Repeat the material verbatim. Images are excluded from the copy.
** START Source data **
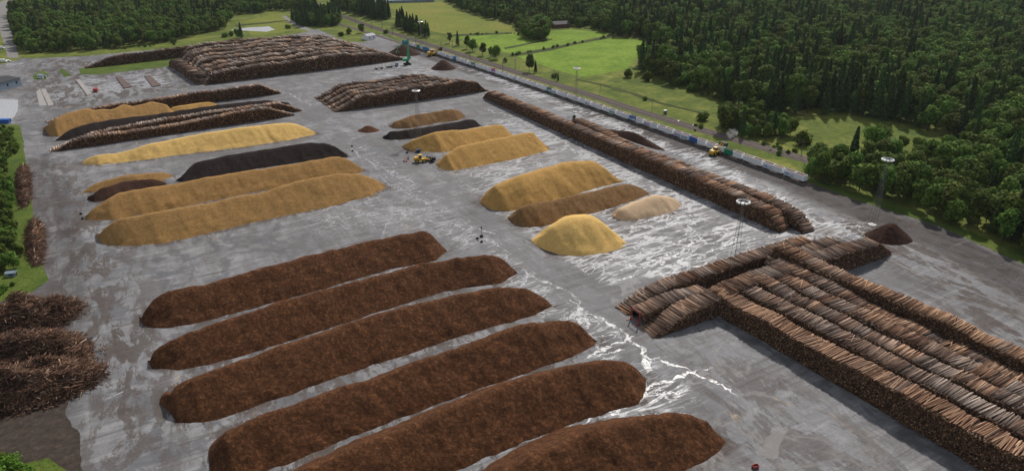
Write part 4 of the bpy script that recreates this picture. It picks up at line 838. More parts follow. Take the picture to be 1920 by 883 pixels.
GM = [graf_mat('graffiti_blue', [(0.0, (0.02, 0.06, 0.32)), (0.42, (0.08, 0.25, 0.55)), (0.52, (0.65, 0.68, 0.72)), (0.62, (0.04, 0.05, 0.25))], (0.55, 0.6, 0.65)),
      graf_mat('graffiti_mauve', [(0.0, (0.28, 0.06, 0.28)), (0.45, (0.55, 0.25, 0.42)), (0.53, (0.10, 0.12, 0.40)), (0.6, (0.6, 0.62, 0.66))], (0.55, 0.58, 0.62)),
      graf_mat('graffiti_cyan', [(0.0, (0.08, 0.36, 0.48)), (0.46, (0.2, 0.5, 0.62)), (0.55, (0.03, 0.12, 0.36)), (0.62, (0.4, 0.5, 0.1))], (0.55, 0.6, 0.65)),
      graf_mat('graffiti_green', [(0.0, (0.02, 0.30, 0.10)), (0.5, (0.05, 0.42, 0.16)), (0.6, (0.02, 0.1, 0.3))], (0.5, 0.58, 0.6))]
CL, CW, CH = 6.1, 2.6, 3.0
def container_mesh():
    mb = MB()
    t = 0.07
    for s in (-1, 1):
        mb.box((0, s * (CW / 2 - t), CH / 2), (CL - 0.1, t, CH - 0.1))
        for x in np.linspace(-CL / 2 + 0.3, CL / 2 - 0.3, 15): mb.box((x, s * (CW / 2 - 0.012), CH / 2 + 0.02), (0.16, 0.07, CH - 0.4))
        mb.box((0, s * (CW / 2 - 0.02), CH - 0.07), (CL, 0.14, 0.14)); mb.box((0, s * (CW / 2 - 0.02), 0.09), (CL, 0.14, 0.18))
        mb.box((s * (CL / 2 - t), 0, CH / 2), (t, CW - 0.2, CH - 0.1)); mb.box((s * (CL / 2 - 0.02), 0, CH - 0.07), (0.12, CW, 0.14))
        for q in (-1, 1): mb.box((s * (CL / 2 - 0.06), q * (CW / 2 - 0.06), CH / 2), (0.16, 0.16, CH + 0.02))
    mb.box((0, 0, 0.1), (CL - 0.2, CW - 0.2, 0.12)); me = bpy.data.meshes.new('shell'); mb.bm.to_mesh(me); mb.bm.free(); return me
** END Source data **
→ **Written solution**
Write part 4 of the bpy script that recreates this picture. It picks up at line 838. More parts follow. Take the picture to be 1920 by 883 pixels.
GM = [graf_mat('graffiti_blue', [(0.0, (0.02, 0.06, 0.32)), (0.42, (0.08, 0.25, 0.55)), (0.52, (0.65, 0.68, 0.72)), (0.62, (0.04, 0.05, 0.25))], (0.55, 0.6, 0.65)),
      graf_mat('graffiti_mauve', [(0.0, (0.28, 0.06, 0.28)), (0.45, (0.55, 0.25, 0.42)), (0.53, (0.10, 0.12, 0.40)), (0.6, (0.6, 0.62, 0.66))], (0.55, 0.58, 0.62)),
      graf_mat('graffiti_cyan', [(0.0, (0.08, 0.36, 0.48)), (0.46, (0.2, 0.5, 0.62)), (0.55, (0.03, 0.12, 0.36)), (0.62, (0.4, 0.5, 0.1))], (0.55, 0.6, 0.65)),
      graf_mat('graffiti_green', [(0.0, (0.02, 0.30, 0.10)), (0.5, (0.05, 0.42, 0.16)), (0.6, (0.02, 0.1, 0.3))], (0.5, 0.58, 0.6))]
CL, CW, CH = 6.1, 2.6, 3.0
def container_mesh():
    mb = MB()
    t = 0.07
    for s in (-1, 1):
        mb.box((0, s * (CW / 2 - t), CH / 2), (CL - 0.1, t, CH - 0.1))
        for x in np.linspace(-CL / 2 + 0.3, CL / 2 - 0.3, 15): mb.box((x, s * (CW / 2 - 0.012), CH / 2 + 0.02), (0.16, 0.07, CH - 0.4))
        mb.box((0, s * (CW / 2 - 0.02), CH - 0.07), (CL, 0.14, 0.14)); mb.box((0, s * (CW / 2 - 0.02), 0.09), (CL, 0.14, 0.18))
        mb.box((s * (CL / 2 - t), 0, CH / 2), (t, CW - 0.2, CH - 0.1)); mb.box((s * (CL / 2 - 0.02), 0, CH - 0.07), (0.12, CW, 0.14))
        for q in (-1, 1): mb.box((s * (CL / 2 - 0.06), q * (CW / 2 - 0.06), CH / 2), (0.16, 0.16, CH + 0.02))
    mb.box((0, 0, 0.1), (CL - 0.2, CW - 0.2, 0.12)); me = bpy.data.meshes.new('shell'); mb.bm.to_mesh(me); mb.bm.free(); return me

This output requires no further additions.